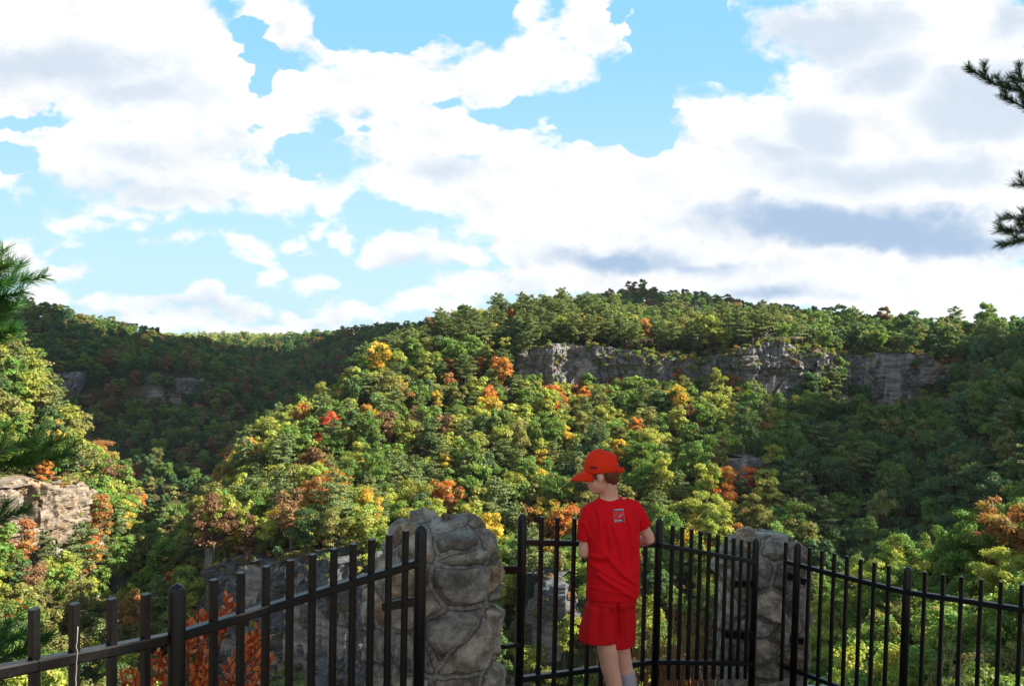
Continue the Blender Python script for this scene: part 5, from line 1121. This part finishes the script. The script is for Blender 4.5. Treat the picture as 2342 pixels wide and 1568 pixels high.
# cap
def cap():
    cu = uz*1.0+hf*.06; cu /= np.linalg.norm(cu); cf = hf-cu*(hf@cu); cf /= np.linalg.norm(cf); cs = np.cross(cu, cf); C0 = B(1377.5, 1077, .05)
    n, r_ = 64, 24; Vc = []; 
    for k in range(r_):
        f = k/(r_-1); ang = f*pi/2; z = math.sin(ang)**.92*.118; rr_ = math.cos(ang)**.72 if f < 1 else .001
        for q in range(n):
            a_ = q/n*2*pi; c_, s_ = math.cos(a_), math.sin(a_); rx = .106 if c_ < 0 else .100; seam = 1-.012*math.exp(-((((a_*3/pi) % 1)-.5)**2-.25)**2*0)*0
            bulge = 1+.03*math.sin(min(f*3, 1)*pi); top = .012*c_*math.sin(ang)
            gv = abs((((a_+pi/6)*3/pi) % 1)-.5)*2; sm = -.0016*math.exp(-((1-gv)/.06)**2)
            rad = max(rr_*bulge, .001); Vc.append(C0+cf*(c_*rx*rad+sm*c_)+cs*(s_*.083*rad+sm*s_)+cu*(z+top*.6-.006*(1-f)*c_))
    Vc = np.array(Vc); Fc = []
    for k in range(r_-1):
        for q in range(n):
            a_ = (q+.5)/n*360; f = (k+.5)/(r_-1)
            if ((a_-180)/33)**2+(f/.5)**2 < 1 and f > .09: continue          # the opening over the strap
            q2 = (q+1) % n; Fc.append((k*n+q, k*n+q2, (k+1)*n+q2, (k+1)*n+q))
    me = mesh_np('cap_crown', Vc, np.array(Fc), M_cap); ob = bpy.data.objects.new('tmp', me); COL.objects.link(ob); so_ = ob.modifiers.new('s', 'SOLIDIFY'); so_.thickness = .0025; so_.offset = 1
    dg = bpy.context.evaluated_depsgraph_get(); dg.update(); me2 = bpy.data.meshes.new_from_object(ob.evaluated_get(dg)); bpy.data.objects.remove(ob)
    nv = len(me2.vertices); co = np.empty(nv*3, np.float32); me2.vertices.foreach_get('co', co); V2 = co.reshape(-1, 3); F2 = np.array([list(p.vertices) for p in me2.polygons if len(p.vertices) == 4])
    croot = part('cap', V2, F2, M_cap, person)
    # visor
    Vv = []; nn, mm = 28, 10
    for k in range(mm+1):
        f = k/mm
        for q in range(nn+1):
            a_ = (q/nn-.5)*2; ang = a_*1.12; base = cf*math.cos(ang)*.099+cs*math.sin(ang)*.082; ext = f*.082*max(1-abs(a_)**2.6, 0)
            drop = -.018*f*(1-abs(a_)**2)-.022*a_*a_*min(f*2, 1)*.8-.028*f*f; Vv.append(C0+base+cf*ext+cu*(drop-.001+.006))
    Vv = np.array(Vv); Fv = np.array([(k*(nn+1)+q, k*(nn+1)+q+1, (k+1)*(nn+1)+q+1, (k+1)*(nn+1)+q) for k in range(mm) for q in range(nn)]); nV = len(Vv)
    V3 = np.concatenate([Vv, Vv-cu*.004]); rim = [q for q in range(nn+1)]+[(k)*(nn+1)+nn for k in range(1, mm+1)]+[mm*(nn+1)+q for q in range(nn-1, -1, -1)]+[k*(nn+1) for k in range(mm-1, 0, -1)]
    Fr = np.array([(rim[k], rim[(k+1) % len(rim)], rim[(k+1) % len(rim)]+nV, rim[k]+nV) for k in range(len(rim))]); part('visor', V3, np.concatenate([Fv, Fv[:, ::-1]+nV, Fr]), M_cap, croot)
    m = MB(); m.ell(C0+cu*.123, (.008, .008, .005), 12); V_, F_ = m.get(); part('button', V_, F_, M_cap, croot)
    Vv = []
    for q in range(15):
        a_ = pi+(q/14-.5)*1.35; sw_ = .010*math.cos((q/14-.5)*pi); p = C0+cf*math.cos(a_)*(.112+sw_)+cs*math.sin(a_)*(.090+sw_)
        Vv += [p-cu*.004, p+cu*.017, p+cu*.017-cf*.002, p-cu*.004-cf*.002]
    Vv = np.array(Vv); Fv = np.array([(4*k+q, 4*k+(q+1) % 4, 4*k+4+(q+1) % 4, 4*k+4+q) for k in range(14) for q in range(4)]); part('strap', Vv, Fv, M_cap, croot)
    m = MB(); pc = [C0+cf*(math.cos(a_)*.101+.0)*1.045+cs*math.sin(a_)*.083*1.045+cu*.036 for a_ in np.linspace(.98, 1.28, 6)]; side = 1 if (cs@uy) < 0 else -1
    pc = [C0+cf*math.cos(a_)*.1075+cs*side*math.sin(a_)*.0905+cu*.035 for a_ in np.linspace(.98, 1.36, 6)]
    for k in range(5): m.box(pc[k]*.88+pc[k+1]*.12, pc[k]*.12+pc[k+1]*.88, .003, .009)
    V_, F_ = m.get(); part('side_lettering', V_, F_, M_dark, croot)
cap()
#@@END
---
What the task requires >> Leave the pictures out, and print every line of the listing exactly as written.

Solved exercise >>
Continue the Blender Python script for this scene: part 5, from line 1121. This part finishes the script. The script is for Blender 4.5. Treat the picture as 2342 pixels wide and 1568 pixels high.
# cap
def cap():
    cu = uz*1.0+hf*.06; cu /= np.linalg.norm(cu); cf = hf-cu*(hf@cu); cf /= np.linalg.norm(cf); cs = np.cross(cu, cf); C0 = B(1377.5, 1077, .05)
    n, r_ = 64, 24; Vc = []; 
    for k in range(r_):
        f = k/(r_-1); ang = f*pi/2; z = math.sin(ang)**.92*.118; rr_ = math.cos(ang)**.72 if f < 1 else .001
        for q in range(n):
            a_ = q/n*2*pi; c_, s_ = math.cos(a_), math.sin(a_); rx = .106 if c_ < 0 else .100; seam = 1-.012*math.exp(-((((a_*3/pi) % 1)-.5)**2-.25)**2*0)*0
            bulge = 1+.03*math.sin(min(f*3, 1)*pi); top = .012*c_*math.sin(ang)
            gv = abs((((a_+pi/6)*3/pi) % 1)-.5)*2; sm = -.0016*math.exp(-((1-gv)/.06)**2)
            rad = max(rr_*bulge, .001); Vc.append(C0+cf*(c_*rx*rad+sm*c_)+cs*(s_*.083*rad+sm*s_)+cu*(z+top*.6-.006*(1-f)*c_))
    Vc = np.array(Vc); Fc = []
    for k in range(r_-1):
        for q in range(n):
            a_ = (q+.5)/n*360; f = (k+.5)/(r_-1)
            if ((a_-180)/33)**2+(f/.5)**2 < 1 and f > .09: continue          # the opening over the strap
            q2 = (q+1) % n; Fc.append((k*n+q, k*n+q2, (k+1)*n+q2, (k+1)*n+q))
    me = mesh_np('cap_crown', Vc, np.array(Fc), M_cap); ob = bpy.data.objects.new('tmp', me); COL.objects.link(ob); so_ = ob.modifiers.new('s', 'SOLIDIFY'); so_.thickness = .0025; so_.offset = 1
    dg = bpy.context.evaluated_depsgraph_get(); dg.update(); me2 = bpy.data.meshes.new_from_object(ob.evaluated_get(dg)); bpy.data.objects.remove(ob)
    nv = len(me2.vertices); co = np.empty(nv*3, np.float32); me2.vertices.foreach_get('co', co); V2 = co.reshape(-1, 3); F2 = np.array([list(p.vertices) for p in me2.polygons if len(p.vertices) == 4])
    croot = part('cap', V2, F2, M_cap, person)
    # visor
    Vv = []; nn, mm = 28, 10
    for k in range(mm+1):
        f = k/mm
        for q in range(nn+1):
            a_ = (q/nn-.5)*2; ang = a_*1.12; base = cf*math.cos(ang)*.099+cs*math.sin(ang)*.082; ext = f*.082*max(1-abs(a_)**2.6, 0)
            drop = -.018*f*(1-abs(a_)**2)-.022*a_*a_*min(f*2, 1)*.8-.028*f*f; Vv.append(C0+base+cf*ext+cu*(drop-.001+.006))
    Vv = np.array(Vv); Fv = np.array([(k*(nn+1)+q, k*(nn+1)+q+1, (k+1)*(nn+1)+q+1, (k+1)*(nn+1)+q) for k in range(mm) for q in range(nn)]); nV = len(Vv)
    V3 = np.concatenate([Vv, Vv-cu*.004]); rim = [q for q in range(nn+1)]+[(k)*(nn+1)+nn for k in range(1, mm+1)]+[mm*(nn+1)+q for q in range(nn-1, -1, -1)]+[k*(nn+1) for k in range(mm-1, 0, -1)]
    Fr = np.array([(rim[k], rim[(k+1) % len(rim)], rim[(k+1) % len(rim)]+nV, rim[k]+nV) for k in range(len(rim))]); part('visor', V3, np.concatenate([Fv, Fv[:, ::-1]+nV, Fr]), M_cap, croot)
    m = MB(); m.ell(C0+cu*.123, (.008, .008, .005), 12); V_, F_ = m.get(); part('button', V_, F_, M_cap, croot)
    Vv = []
    for q in range(15):
        a_ = pi+(q/14-.5)*1.35; sw_ = .010*math.cos((q/14-.5)*pi); p = C0+cf*math.cos(a_)*(.112+sw_)+cs*math.sin(a_)*(.090+sw_)
        Vv += [p-cu*.004, p+cu*.017, p+cu*.017-cf*.002, p-cu*.004-cf*.002]
    Vv = np.array(Vv); Fv = np.array([(4*k+q, 4*k+(q+1) % 4, 4*k+4+(q+1) % 4, 4*k+4+q) for k in range(14) for q in range(4)]); part('strap', Vv, Fv, M_cap, croot)
    m = MB(); pc = [C0+cf*(math.cos(a_)*.101+.0)*1.045+cs*math.sin(a_)*.083*1.045+cu*.036 for a_ in np.linspace(.98, 1.28, 6)]; side = 1 if (cs@uy) < 0 else -1
    pc = [C0+cf*math.cos(a_)*.1075+cs*side*math.sin(a_)*.0905+cu*.035 for a_ in np.linspace(.98, 1.36, 6)]
    for k in range(5): m.box(pc[k]*.88+pc[k+1]*.12, pc[k]*.12+pc[k+1]*.88, .003, .009)
    V_, F_ = m.get(); part('side_lettering', V_, F_, M_dark, croot)
cap()
#@@END